REQUIRED WORK:
In your copy, include every line of the listing below exactly but none of the pictures.

+---+

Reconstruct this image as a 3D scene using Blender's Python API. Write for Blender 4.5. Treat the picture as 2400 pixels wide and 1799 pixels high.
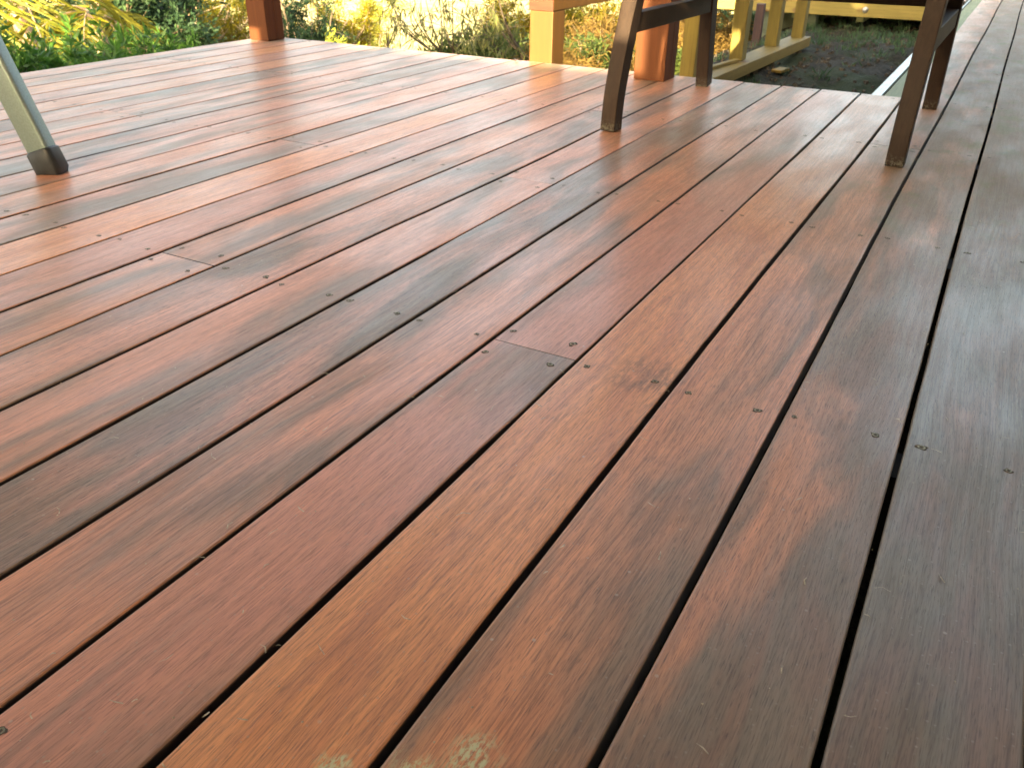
import bpy, bmesh, math, random
import numpy as np
from mathutils import Vector, Matrix

R = math.radians
for o in list(bpy.data.objects):
    bpy.data.objects.remove(o)
SC = bpy.context.scene
COL = SC.collection
U = 0.11                      # one board pitch in metres; the deck is laid out in board pitches

# ---------------------------------------------------------------- camera
CP, CY_, CR, CF = 0.515206, 0.505630, 0.011276, 1.621876
CAM_H = 3.8604 * U
cp, sp = math.cos(CP), math.sin(CP)
FW = Vector((math.cos(CY_) * cp, math.sin(CY_) * cp, -sp))
RT = Vector((math.sin(CY_), -math.cos(CY_), 0))
UP = RT.cross(FW)
RT2 = math.cos(CR) * RT + math.sin(CR) * UP
UP2 = -math.sin(CR) * RT + math.cos(CR) * UP
CAMP = Vector((0, 0.0359 * U, CAM_H))
cam = bpy.data.objects.new('camera', bpy.data.cameras.new('camera'))
COL.objects.link(cam)
M = Matrix.Identity(4)
for i in range(3):
    M[i][0], M[i][1], M[i][2], M[i][3] = RT2[i], UP2[i], -FW[i], CAMP[i]
cam.matrix_world = M
cam.data.sensor_width = 36
cam.data.lens = CF * 18
cam.data.clip_start = 0.02
cam.data.clip_end = 2000
cam.data.dof.use_dof = True
cam.data.dof.focus_distance = .8
cam.data.dof.aperture_fstop = 20
SC.camera = cam

# ---------------------------------------------------------------- light
SUN_AZ, SUN_EL = 10.0, 15.0       # the light travels towards +X, a little to the left, from low behind
w = bpy.data.worlds.new('World'); SC.world = w; w.use_nodes = True
nt = w.node_tree; nt.nodes.clear()
sky = nt.nodes.new('ShaderNodeTexSky'); sky.sky_type = 'NISHITA'; sky.sun_disc = False
sky.sun_elevation = R(SUN_EL)
# sun sits towards (-cos az, -sin az); Blender's rotation is measured from +Y clockwise
sky.sun_rotation = math.atan2(-math.cos(R(SUN_AZ)), -math.sin(R(SUN_AZ)))
sky.air_density = .8; sky.dust_density = 7.0; sky.ozone_density = .5
bg = nt.nodes.new('ShaderNodeBackground'); bg.inputs[1].default_value = 0.15
ow = nt.nodes.new('ShaderNodeOutputWorld')
nt.links.new(sky.outputs[0], bg.inputs[0]); nt.links.new(bg.outputs[0], ow.inputs[0])
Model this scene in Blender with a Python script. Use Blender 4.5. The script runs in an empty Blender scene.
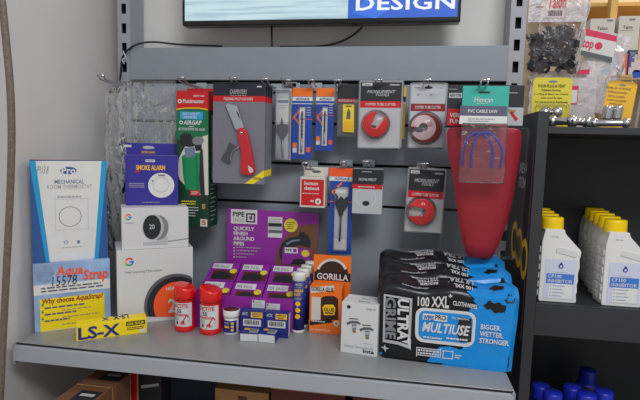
import bpy, bmesh, math, random
from mathutils import Vector, Matrix, Euler
random.seed(7)
scene = bpy.context.scene
COL = scene.collection

# ------------------------------------------------------------------ camera
FPX = 500.0
CP = Vector((0.7464, -1.2663, 0.4179)); YAW, PITCH, ROLL = .1612, .1047, .0257
cf = Vector((-math.sin(YAW)*math.cos(PITCH), math.cos(YAW)*math.cos(PITCH), -math.sin(PITCH)))
cr = Vector((math.cos(YAW), math.sin(YAW), 0)); cu = cr.cross(cf)
cr, cu = cr*math.cos(ROLL)+cu*math.sin(ROLL), cu*math.cos(ROLL)-cr*math.sin(ROLL)
cam_d = bpy.data.cameras.new('camera'); cam = bpy.data.objects.new('camera', cam_d); COL.objects.link(cam)
mw = Matrix((cr, cu, -cf)).transposed().to_4x4(); mw.translation = CP; cam.matrix_world = mw
cam_d.sensor_fit = 'HORIZONTAL'; cam_d.sensor_width = 36; cam_d.lens = FPX/640*36
cam_d.clip_start = .02; scene.camera = cam

# ------------------------------------------------------------------ world, lights, exposure
def lin(c):
    c = c/255.0
    return c/12.92 if c <= .04045 else ((c+.055)/1.055)**2.4
def C(r, g, b): return (lin(r), lin(g), lin(b), 1)
w = bpy.data.worlds.new('world'); scene.world = w; w.use_nodes = True
w.node_tree.nodes['Background'].inputs[0].default_value = (.94, .96, 1.0, 1)
w.node_tree.nodes['Background'].inputs[1].default_value = .34
def area(name, loc, target, sx, sy, power, col):
    d = bpy.data.lights.new(name, 'AREA'); d.shape = 'RECTANGLE'; d.size = sx; d.size_y = sy; d.energy = power; d.color = col
    o = bpy.data.objects.new(name, d); COL.objects.link(o); o.location = loc
    o.rotation_euler = (Vector(target)-Vector(loc)).to_track_quat('-Z', 'Y').to_euler(); return o
area('ceiling_panel_light', (1.35, -1.9, 1.75), (1.2, -1.2, 0), 1.2, .6, 27, (.97, .985, 1.0))
area('ceiling_panel_light', (2.2, .35, 1.75), (2.0, .4, 0), .6, .6, 16, (1.0, .86, .68))
scene.view_settings.view_transform = 'Standard'; scene.view_settings.look = 'None'
scene.view_settings.gamma = 1; scene.view_settings.use_curve_mapping = False
scene.view_settings.exposure = 0.28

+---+

REPLY:
Reconstruct this image as a 3D scene using Blender's Python API. Write for Blender 4.5. Treat the picture as 2400 pixels wide and 1799 pixels high.
import bpy, bmesh, math, random
import numpy as np
from mathutils import Vector, Matrix

R = math.radians
for o in list(bpy.data.objects):
    bpy.data.objects.remove(o)
SC = bpy.context.scene
COL = SC.collection
U = 0.11                      # one board pitch in metres; the deck is laid out in board pitches

# ---------------------------------------------------------------- camera
CP, CY_, CR, CF = 0.515206, 0.505630, 0.011276, 1.621876
CAM_H = 3.8604 * U
cp, sp = math.cos(CP), math.sin(CP)
FW = Vector((math.cos(CY_) * cp, math.sin(CY_) * cp, -sp))
RT = Vector((math.sin(CY_), -math.cos(CY_), 0))
UP = RT.cross(FW)
RT2 = math.cos(CR) * RT + math.sin(CR) * UP
UP2 = -math.sin(CR) * RT + math.cos(CR) * UP
CAMP = Vector((0, 0.0359 * U, CAM_H))
cam = bpy.data.objects.new('camera', bpy.data.cameras.new('camera'))
COL.objects.link(cam)
M = Matrix.Identity(4)
for i in range(3):
    M[i][0], M[i][1], M[i][2], M[i][3] = RT2[i], UP2[i], -FW[i], CAMP[i]
cam.matrix_world = M
cam.data.sensor_width = 36
cam.data.lens = CF * 18
cam.data.clip_start = 0.02
cam.data.clip_end = 2000
cam.data.dof.use_dof = True
cam.data.dof.focus_distance = .8
cam.data.dof.aperture_fstop = 20
SC.camera = cam

# ---------------------------------------------------------------- light
SUN_AZ, SUN_EL = 10.0, 15.0       # the light travels towards +X, a little to the left, from low behind
w = bpy.data.worlds.new('World'); SC.world = w; w.use_nodes = True
nt = w.node_tree; nt.nodes.clear()
sky = nt.nodes.new('ShaderNodeTexSky'); sky.sky_type = 'NISHITA'; sky.sun_disc = False
sky.sun_elevation = R(SUN_EL)
# sun sits towards (-cos az, -sin az); Blender's rotation is measured from +Y clockwise
sky.sun_rotation = math.atan2(-math.cos(R(SUN_AZ)), -math.sin(R(SUN_AZ)))
sky.air_density = .8; sky.dust_density = 7.0; sky.ozone_density = .5
bg = nt.nodes.new('ShaderNodeBackground'); bg.inputs[1].default_value = 0.15
ow = nt.nodes.new('ShaderNodeOutputWorld')
nt.links.new(sky.outputs[0], bg.inputs[0]); nt.links.new(bg.outputs[0], ow.inputs[0])
Model this scene in Blender with a Python script. Use Blender 4.5. The script runs in an empty Blender scene.
import bpy, bmesh, math, random
from mathutils import Vector, Matrix, Euler
random.seed(7)
scene = bpy.context.scene
COL = scene.collection

# ------------------------------------------------------------------ camera
FPX = 500.0
CP = Vector((0.7464, -1.2663, 0.4179)); YAW, PITCH, ROLL = .1612, .1047, .0257
cf = Vector((-math.sin(YAW)*math.cos(PITCH), math.cos(YAW)*math.cos(PITCH), -math.sin(PITCH)))
cr = Vector((math.cos(YAW), math.sin(YAW), 0)); cu = cr.cross(cf)
cr, cu = cr*math.cos(ROLL)+cu*math.sin(ROLL), cu*math.cos(ROLL)-cr*math.sin(ROLL)
cam_d = bpy.data.cameras.new('camera'); cam = bpy.data.objects.new('camera', cam_d); COL.objects.link(cam)
mw = Matrix((cr, cu, -cf)).transposed().to_4x4(); mw.translation = CP; cam.matrix_world = mw
cam_d.sensor_fit = 'HORIZONTAL'; cam_d.sensor_width = 36; cam_d.lens = FPX/640*36
cam_d.clip_start = .02; scene.camera = cam

# ------------------------------------------------------------------ world, lights, exposure
def lin(c):
    c = c/255.0
    return c/12.92 if c <= .04045 else ((c+.055)/1.055)**2.4
def C(r, g, b): return (lin(r), lin(g), lin(b), 1)
w = bpy.data.worlds.new('world'); scene.world = w; w.use_nodes = True
w.node_tree.nodes['Background'].inputs[0].default_value = (.94, .96, 1.0, 1)
w.node_tree.nodes['Background'].inputs[1].default_value = .34
def area(name, loc, target, sx, sy, power, col):
    d = bpy.data.lights.new(name, 'AREA'); d.shape = 'RECTANGLE'; d.size = sx; d.size_y = sy; d.energy = power; d.color = col
    o = bpy.data.objects.new(name, d); COL.objects.link(o); o.location = loc
    o.rotation_euler = (Vector(target)-Vector(loc)).to_track_quat('-Z', 'Y').to_euler(); return o
area('ceiling_panel_light', (1.35, -1.9, 1.75), (1.2, -1.2, 0), 1.2, .6, 27, (.97, .985, 1.0))
area('ceiling_panel_light', (2.2, .35, 1.75), (2.0, .4, 0), .6, .6, 16, (1.0, .86, .68))
scene.view_settings.view_transform = 'Standard'; scene.view_settings.look = 'None'
scene.view_settings.gamma = 1; scene.view_settings.use_curve_mapping = False
scene.view_settings.exposure = 0.28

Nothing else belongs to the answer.